Problem statement:
Going through the material below, please gather all lines with the word "from" in them.
-*-
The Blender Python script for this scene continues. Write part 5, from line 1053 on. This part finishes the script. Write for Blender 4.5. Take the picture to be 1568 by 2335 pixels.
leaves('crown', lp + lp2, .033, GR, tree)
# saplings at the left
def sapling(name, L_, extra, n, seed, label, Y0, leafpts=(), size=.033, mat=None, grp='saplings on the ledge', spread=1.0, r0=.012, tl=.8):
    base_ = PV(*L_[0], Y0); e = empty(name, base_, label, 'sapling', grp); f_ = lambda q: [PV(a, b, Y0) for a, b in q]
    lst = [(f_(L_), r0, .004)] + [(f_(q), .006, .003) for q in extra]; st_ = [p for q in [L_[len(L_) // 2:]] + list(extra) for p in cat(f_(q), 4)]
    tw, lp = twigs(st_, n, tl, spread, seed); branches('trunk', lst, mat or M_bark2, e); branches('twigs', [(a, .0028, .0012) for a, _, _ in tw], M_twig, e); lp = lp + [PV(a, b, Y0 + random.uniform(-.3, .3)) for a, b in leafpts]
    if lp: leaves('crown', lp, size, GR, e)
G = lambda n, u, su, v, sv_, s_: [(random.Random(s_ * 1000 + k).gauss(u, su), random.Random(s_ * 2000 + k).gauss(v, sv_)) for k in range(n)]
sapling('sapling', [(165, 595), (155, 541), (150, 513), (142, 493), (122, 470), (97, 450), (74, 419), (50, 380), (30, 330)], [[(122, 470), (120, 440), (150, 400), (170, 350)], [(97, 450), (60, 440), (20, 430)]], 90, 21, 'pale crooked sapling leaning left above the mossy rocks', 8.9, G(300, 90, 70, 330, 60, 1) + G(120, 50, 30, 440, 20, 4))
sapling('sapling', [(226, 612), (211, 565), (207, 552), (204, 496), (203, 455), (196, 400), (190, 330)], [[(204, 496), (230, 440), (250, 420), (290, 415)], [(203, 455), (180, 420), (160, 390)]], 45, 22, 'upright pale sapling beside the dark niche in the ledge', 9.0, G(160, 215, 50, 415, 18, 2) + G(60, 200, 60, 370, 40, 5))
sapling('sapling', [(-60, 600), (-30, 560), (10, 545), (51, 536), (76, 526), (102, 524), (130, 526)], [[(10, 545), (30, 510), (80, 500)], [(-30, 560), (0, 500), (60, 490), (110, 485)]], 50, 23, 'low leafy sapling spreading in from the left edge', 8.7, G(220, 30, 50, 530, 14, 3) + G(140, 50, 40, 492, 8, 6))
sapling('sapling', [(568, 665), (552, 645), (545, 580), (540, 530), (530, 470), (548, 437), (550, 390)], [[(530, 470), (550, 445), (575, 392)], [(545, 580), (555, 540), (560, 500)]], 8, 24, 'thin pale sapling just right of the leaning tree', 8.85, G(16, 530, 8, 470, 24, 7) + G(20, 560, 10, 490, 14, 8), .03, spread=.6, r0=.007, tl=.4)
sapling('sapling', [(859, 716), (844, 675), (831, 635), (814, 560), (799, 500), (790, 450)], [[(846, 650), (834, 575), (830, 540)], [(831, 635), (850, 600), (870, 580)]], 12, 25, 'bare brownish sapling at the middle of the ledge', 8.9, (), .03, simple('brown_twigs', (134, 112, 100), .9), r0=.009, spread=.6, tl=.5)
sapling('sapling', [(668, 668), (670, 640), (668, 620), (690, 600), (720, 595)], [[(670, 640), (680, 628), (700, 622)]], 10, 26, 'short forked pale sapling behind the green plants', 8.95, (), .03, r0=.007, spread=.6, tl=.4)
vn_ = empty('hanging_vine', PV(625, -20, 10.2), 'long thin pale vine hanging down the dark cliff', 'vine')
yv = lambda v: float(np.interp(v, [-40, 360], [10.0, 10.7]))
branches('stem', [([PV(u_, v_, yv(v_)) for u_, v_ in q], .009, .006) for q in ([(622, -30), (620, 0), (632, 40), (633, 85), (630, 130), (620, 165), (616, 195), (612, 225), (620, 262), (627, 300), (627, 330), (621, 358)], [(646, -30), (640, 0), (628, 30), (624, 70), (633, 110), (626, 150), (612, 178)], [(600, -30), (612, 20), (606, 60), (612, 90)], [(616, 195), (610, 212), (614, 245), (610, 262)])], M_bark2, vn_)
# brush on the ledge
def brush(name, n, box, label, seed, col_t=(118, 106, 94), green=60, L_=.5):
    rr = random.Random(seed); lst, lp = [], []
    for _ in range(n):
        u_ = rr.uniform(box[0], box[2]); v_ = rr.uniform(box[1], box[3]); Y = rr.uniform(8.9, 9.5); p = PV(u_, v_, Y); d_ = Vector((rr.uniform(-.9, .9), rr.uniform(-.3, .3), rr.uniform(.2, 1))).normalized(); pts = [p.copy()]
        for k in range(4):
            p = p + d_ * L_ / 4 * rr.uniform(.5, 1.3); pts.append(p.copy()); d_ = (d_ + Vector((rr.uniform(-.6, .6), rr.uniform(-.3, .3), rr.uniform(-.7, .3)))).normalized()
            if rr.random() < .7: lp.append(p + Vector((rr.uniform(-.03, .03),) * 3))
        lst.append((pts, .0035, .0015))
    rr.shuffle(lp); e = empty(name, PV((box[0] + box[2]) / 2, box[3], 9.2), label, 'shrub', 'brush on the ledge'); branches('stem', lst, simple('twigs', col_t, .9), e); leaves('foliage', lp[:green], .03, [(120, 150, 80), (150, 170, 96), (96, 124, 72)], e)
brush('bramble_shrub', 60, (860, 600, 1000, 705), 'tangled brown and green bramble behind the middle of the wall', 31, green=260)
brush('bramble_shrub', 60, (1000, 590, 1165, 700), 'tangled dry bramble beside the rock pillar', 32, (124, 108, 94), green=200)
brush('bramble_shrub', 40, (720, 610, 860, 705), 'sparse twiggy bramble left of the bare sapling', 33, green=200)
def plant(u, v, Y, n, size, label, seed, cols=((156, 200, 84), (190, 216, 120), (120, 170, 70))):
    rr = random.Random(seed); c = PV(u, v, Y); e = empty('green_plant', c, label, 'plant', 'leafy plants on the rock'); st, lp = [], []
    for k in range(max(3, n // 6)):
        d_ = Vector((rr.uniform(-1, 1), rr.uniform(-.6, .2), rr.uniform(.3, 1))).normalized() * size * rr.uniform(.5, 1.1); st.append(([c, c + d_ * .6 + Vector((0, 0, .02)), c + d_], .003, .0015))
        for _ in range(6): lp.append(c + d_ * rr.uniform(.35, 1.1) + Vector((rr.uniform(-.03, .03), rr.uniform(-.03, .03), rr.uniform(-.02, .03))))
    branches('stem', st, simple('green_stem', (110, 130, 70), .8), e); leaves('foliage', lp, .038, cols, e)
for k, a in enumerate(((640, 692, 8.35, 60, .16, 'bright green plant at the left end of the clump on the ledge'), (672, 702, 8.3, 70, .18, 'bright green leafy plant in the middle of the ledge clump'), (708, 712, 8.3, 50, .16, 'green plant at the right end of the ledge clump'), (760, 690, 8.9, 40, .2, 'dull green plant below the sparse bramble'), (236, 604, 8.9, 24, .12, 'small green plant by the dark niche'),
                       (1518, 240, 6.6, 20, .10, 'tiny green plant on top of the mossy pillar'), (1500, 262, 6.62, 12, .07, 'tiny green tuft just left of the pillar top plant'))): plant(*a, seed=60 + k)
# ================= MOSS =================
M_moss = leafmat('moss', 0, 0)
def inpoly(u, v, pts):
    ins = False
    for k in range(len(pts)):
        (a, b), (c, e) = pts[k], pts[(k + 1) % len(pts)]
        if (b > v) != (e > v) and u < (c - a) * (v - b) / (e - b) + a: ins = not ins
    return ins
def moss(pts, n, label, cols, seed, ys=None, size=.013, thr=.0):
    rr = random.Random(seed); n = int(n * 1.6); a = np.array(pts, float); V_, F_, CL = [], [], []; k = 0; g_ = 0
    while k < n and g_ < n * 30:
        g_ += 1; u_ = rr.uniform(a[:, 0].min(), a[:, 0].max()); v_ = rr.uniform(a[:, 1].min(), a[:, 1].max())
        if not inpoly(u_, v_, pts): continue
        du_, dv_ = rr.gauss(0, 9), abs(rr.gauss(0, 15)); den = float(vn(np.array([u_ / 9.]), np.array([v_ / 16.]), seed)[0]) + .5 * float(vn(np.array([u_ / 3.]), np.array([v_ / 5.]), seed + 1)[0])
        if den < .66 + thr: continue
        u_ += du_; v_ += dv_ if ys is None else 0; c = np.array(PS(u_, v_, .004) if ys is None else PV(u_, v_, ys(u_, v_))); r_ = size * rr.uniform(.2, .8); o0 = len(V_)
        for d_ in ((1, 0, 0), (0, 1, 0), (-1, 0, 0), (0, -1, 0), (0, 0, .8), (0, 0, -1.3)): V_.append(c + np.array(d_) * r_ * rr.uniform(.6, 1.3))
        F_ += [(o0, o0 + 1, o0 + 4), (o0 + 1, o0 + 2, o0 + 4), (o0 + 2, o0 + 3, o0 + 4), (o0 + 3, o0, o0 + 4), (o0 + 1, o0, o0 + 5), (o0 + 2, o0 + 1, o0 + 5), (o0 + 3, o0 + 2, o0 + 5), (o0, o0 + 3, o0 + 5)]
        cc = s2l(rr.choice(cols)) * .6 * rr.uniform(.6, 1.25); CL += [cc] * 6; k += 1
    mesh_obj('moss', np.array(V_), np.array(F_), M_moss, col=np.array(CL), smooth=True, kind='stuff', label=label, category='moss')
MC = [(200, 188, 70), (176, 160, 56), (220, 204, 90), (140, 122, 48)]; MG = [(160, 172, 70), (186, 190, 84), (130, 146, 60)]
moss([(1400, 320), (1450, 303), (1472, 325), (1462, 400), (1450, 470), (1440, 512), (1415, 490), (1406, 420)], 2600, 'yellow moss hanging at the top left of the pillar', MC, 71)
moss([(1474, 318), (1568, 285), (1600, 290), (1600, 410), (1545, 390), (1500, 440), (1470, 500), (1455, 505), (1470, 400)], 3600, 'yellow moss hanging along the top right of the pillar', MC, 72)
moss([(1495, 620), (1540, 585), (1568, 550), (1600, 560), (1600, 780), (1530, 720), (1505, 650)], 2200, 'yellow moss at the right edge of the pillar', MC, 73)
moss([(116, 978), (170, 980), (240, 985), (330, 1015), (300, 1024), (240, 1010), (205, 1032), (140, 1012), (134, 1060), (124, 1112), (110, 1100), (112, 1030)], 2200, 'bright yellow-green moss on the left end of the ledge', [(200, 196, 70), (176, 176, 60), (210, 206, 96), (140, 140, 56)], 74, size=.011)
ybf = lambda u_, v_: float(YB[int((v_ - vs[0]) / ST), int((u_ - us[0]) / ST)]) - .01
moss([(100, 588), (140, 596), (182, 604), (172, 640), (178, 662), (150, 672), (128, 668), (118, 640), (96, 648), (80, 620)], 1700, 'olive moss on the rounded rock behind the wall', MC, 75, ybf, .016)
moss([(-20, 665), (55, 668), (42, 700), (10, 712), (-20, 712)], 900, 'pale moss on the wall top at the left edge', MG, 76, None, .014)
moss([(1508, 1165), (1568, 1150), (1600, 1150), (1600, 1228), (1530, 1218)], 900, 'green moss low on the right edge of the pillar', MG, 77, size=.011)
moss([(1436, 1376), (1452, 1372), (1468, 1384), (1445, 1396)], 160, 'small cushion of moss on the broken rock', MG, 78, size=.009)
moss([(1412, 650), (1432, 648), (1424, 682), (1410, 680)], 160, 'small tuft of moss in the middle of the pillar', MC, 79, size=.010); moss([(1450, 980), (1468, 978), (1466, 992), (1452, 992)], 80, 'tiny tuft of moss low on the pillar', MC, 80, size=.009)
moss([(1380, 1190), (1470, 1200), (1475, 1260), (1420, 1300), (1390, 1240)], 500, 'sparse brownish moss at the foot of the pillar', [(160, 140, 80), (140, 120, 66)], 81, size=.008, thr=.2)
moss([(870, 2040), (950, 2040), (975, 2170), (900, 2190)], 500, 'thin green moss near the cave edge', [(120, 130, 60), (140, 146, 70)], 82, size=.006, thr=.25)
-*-
Correct response:
The Blender Python script for this scene continues. Write part 5, from line 1053 on. This part finishes the script. Write for Blender 4.5. Take the picture to be 1568 by 2335 pixels.
sapling('sapling', [(-60, 600), (-30, 560), (10, 545), (51, 536), (76, 526), (102, 524), (130, 526)], [[(10, 545), (30, 510), (80, 500)], [(-30, 560), (0, 500), (60, 490), (110, 485)]], 50, 23, 'low leafy sapling spreading in from the left edge', 8.7, G(220, 30, 50, 530, 14, 3) + G(140, 50, 40, 492, 8, 6))